Marginalised people have ben cancelled for centuries by the majority doesn't make any sense historically As a general rule, throughout history a minority of exceptionally powerful and selected people have held power and influence, and the vast majority of people remain powerless. This is the basis of Marxism and has nothing to do with minorities. The majority eventually overthrow the powerful minority usually in a violent revolution. See Russia 1917, France 1791 etc.
The game of identity politics conflates Marxist theory of power imbalance with various 'isms' - and this conflation is problematic. A minority is not, in and of itself, powerless. Not every POC is in a worse economic or social position than every white person.... so whilst there are definitely economic imbalances and systemic problems, those are not insurmountable. You have people like Tim Scott in the Senate as a Republican.
Now that doesn't mean that there aren't problems, because there absolutely are - but rather that those problems cannot be solved by identity politics as a weapon. Whilst it might feel like society is moving forward, viewed objectively that does not seem to be the case. Each echo chamber is getting louder and more self righteous about their particular ism, but the dialogue and discourse needed at a democratic level to enact change isn't happening. Everybody simply backs into their own corner and comes out swinging. Feeling oppressed and being oppressed are different things entirely and there is growing overlap between the two. Asserting that you feel oppressed is now enough to stymie discussion - that's problematic for Libertarians like me.
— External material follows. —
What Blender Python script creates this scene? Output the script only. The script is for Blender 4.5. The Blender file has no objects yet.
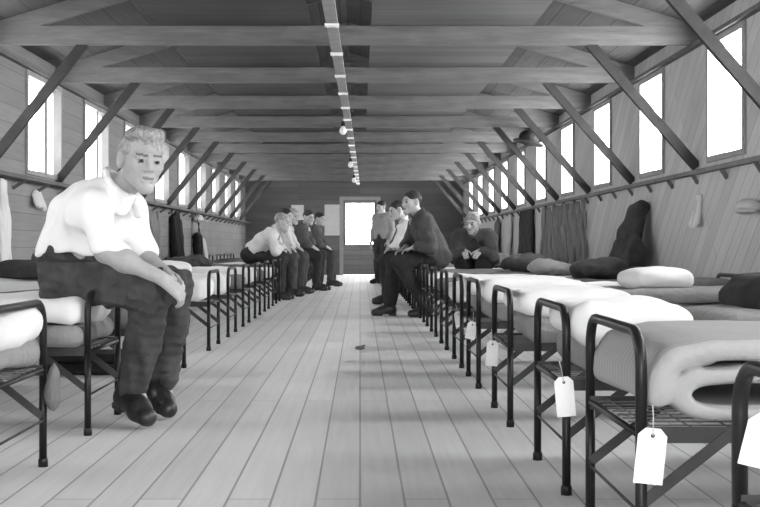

I believe that people should be allowed to do and say what they like provided that it doesn't cause harm to other people. The left is running away and merging the concept of 'harm' with 'offence' - nobody ever died of being offended.
The JK Rowling issue is a good example of this in action. She speaks on behalf of an oppressed group (women) but on behalf of an oppressive group (white women) against an oppressed group (transwomen). She believes she is entitled to do this because in her mind they are biolgically men (an oppressive group to white women) but in the mind of transwomen they are a particularly niche oppressed group. I happen to think JK Rowling is wrong - but that doesn't matter, what matters is that a discussion happens. That discussion is lost, the nuances were lost a long time ago. Interesting voices and perspectives were drowned out in a cacophonous yelling of insults from both sides. What good did it do?
The same thing happened with the Coopers in Central Park. It was a white woman (feeling oppressed) who called the police on a black man, and got cancelled. So what happened? Do you think that improved the lot of white women or black men? Or did everyone just split off into teams and begin hurling insults? In a different universe, someone called a restorative justice conference and got the two of them to sit and discuss what happened. Someone got them to speak as individuals rather than as tokenistic placeholders for their ideological factions. In that conversation they (and by extension us) may have learned a lot about what it means to be different in a pluralistic society. Instead, identity poltiics and it's hybridisation of marxism just pits us all as enemies of each other. Something that leads everybody vulnerable to right wing strong man governemnts. We're going to stupid ourselves into a dictatorship and not see how we did it.